Annie Saumont était une nouvelliste hors pair, j'aime la retrouver de temps à autre.
Dans cette nouvelle publiée en 2002 aux éditions Joëlle Losfeld, Annie Saumont tient en haleine ses lecteurs jusqu'au bout mêlant les lieux et les époques dans le récit autobiographique de sa narratrice. Celle-ci tisse des liens arachnéens entre l'histoire de la Renaissance espagnole, le souvenir de quelques jours de sa jeunesse, le présent d'un voyage en voiture avec des inconnus mais aussi entre le bleu et le jaune des cirés des hippies, le rouge des gouttes de sang, le noir de la nuit ou de l'inquisition. A la fin du récit, le lecteur réalise que depuis le début, la narratrice le mettait sur la voie mais entre son récit et le récit enchâssé, sa sagacité est mise à l'épreuve. C'est que la vérité n'était pas facile à dévoiler. Le titre de la nouvelle est pourtant à lui seul tout un programme.

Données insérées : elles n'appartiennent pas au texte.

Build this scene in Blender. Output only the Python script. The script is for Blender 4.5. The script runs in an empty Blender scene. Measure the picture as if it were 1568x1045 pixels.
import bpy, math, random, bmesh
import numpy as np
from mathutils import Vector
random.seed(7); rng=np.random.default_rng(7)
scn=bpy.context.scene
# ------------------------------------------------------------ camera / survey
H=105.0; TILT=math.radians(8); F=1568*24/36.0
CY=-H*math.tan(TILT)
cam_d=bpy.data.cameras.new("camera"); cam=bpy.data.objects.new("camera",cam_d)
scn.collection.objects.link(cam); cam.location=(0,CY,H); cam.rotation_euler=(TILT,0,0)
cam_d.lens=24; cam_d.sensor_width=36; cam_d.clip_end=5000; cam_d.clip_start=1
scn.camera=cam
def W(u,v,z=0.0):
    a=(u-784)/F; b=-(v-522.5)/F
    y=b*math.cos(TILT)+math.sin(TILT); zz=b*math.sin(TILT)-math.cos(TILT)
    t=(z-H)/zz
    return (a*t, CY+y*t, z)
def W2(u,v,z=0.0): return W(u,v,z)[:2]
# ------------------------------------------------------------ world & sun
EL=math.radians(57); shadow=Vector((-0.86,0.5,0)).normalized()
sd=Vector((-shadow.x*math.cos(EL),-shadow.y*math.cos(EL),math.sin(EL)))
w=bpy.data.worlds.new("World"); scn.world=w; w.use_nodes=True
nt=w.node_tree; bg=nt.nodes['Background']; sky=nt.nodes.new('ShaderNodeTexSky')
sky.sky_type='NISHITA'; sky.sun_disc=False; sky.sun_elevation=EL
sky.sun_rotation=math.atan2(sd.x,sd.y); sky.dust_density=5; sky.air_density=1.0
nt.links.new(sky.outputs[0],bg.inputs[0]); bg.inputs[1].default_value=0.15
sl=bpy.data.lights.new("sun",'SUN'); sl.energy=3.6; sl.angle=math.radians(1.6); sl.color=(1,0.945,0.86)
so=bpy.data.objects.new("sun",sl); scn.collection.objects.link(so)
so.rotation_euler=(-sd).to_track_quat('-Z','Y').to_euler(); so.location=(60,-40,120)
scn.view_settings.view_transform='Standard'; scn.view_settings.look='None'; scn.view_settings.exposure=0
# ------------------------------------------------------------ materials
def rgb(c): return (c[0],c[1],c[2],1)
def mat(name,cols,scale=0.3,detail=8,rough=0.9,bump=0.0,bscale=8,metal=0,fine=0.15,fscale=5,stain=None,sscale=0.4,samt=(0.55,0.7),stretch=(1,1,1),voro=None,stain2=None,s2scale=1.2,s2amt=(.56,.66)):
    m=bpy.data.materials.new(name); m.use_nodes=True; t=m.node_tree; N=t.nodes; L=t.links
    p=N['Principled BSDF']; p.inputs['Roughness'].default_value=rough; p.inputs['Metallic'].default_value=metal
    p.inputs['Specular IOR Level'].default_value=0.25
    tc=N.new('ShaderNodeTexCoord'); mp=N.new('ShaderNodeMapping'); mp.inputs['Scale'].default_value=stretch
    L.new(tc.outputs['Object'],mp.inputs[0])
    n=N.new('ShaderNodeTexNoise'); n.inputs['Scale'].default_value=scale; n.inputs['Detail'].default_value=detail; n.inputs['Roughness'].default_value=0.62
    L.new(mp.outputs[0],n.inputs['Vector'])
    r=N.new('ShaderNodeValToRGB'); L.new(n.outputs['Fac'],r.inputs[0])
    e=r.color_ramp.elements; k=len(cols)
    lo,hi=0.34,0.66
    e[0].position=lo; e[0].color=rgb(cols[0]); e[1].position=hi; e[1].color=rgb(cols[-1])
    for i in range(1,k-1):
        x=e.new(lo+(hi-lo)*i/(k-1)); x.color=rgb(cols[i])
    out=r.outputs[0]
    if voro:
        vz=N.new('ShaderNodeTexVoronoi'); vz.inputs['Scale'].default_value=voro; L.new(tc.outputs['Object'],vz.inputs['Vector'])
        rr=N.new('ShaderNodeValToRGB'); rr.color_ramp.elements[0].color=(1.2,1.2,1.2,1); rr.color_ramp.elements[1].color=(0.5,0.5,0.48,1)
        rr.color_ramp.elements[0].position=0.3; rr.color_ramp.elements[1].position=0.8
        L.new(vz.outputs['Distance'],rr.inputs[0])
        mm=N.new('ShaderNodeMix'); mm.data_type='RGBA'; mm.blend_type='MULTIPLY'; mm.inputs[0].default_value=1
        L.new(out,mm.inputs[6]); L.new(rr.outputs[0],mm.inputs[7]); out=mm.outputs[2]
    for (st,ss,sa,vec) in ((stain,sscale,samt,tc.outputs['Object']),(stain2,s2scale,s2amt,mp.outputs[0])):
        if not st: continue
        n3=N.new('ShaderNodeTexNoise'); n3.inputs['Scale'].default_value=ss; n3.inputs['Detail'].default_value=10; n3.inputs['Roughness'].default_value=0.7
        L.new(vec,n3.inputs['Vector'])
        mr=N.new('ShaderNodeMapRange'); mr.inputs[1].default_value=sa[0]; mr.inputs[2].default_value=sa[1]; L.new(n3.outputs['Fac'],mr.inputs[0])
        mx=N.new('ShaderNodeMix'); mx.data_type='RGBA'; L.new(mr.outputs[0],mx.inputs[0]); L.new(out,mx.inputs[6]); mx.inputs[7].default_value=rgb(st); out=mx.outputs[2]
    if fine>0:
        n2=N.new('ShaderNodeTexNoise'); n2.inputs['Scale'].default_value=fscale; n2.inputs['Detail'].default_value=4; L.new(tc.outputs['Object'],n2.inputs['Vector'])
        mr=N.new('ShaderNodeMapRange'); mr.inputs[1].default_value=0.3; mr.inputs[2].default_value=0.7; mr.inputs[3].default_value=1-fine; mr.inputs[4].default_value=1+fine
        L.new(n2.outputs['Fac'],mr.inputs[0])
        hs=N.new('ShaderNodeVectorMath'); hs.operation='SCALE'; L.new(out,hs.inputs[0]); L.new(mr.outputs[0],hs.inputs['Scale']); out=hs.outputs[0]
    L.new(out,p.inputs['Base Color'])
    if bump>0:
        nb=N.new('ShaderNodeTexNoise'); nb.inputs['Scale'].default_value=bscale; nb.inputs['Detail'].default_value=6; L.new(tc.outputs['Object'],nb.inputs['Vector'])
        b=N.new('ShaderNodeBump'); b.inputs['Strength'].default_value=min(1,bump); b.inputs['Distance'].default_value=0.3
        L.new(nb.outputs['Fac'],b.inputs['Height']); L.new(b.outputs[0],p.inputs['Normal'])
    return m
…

Extrait qui révèle aussi la beauté du texte : "A Madrid, le jeudi matin, ciel de nacre, un soleil fou. Ça avait commencé ainsi. Nous avions déposé les bagages dans un hôtel de la Calle Mayor. Mon frère semblait impatient de partir en promenade. Nous étions allés un peu au hasard jusqu'au bord de l'étroit Manzanares et bientôt nous franchissions les grilles de la Casa del Campo. Le peuple de la ville déambulait autour du lac parmi les taillis des buttes, entre les arbres à présent clairsemés de ce qui avait été autrefois la chasse de Felipe II."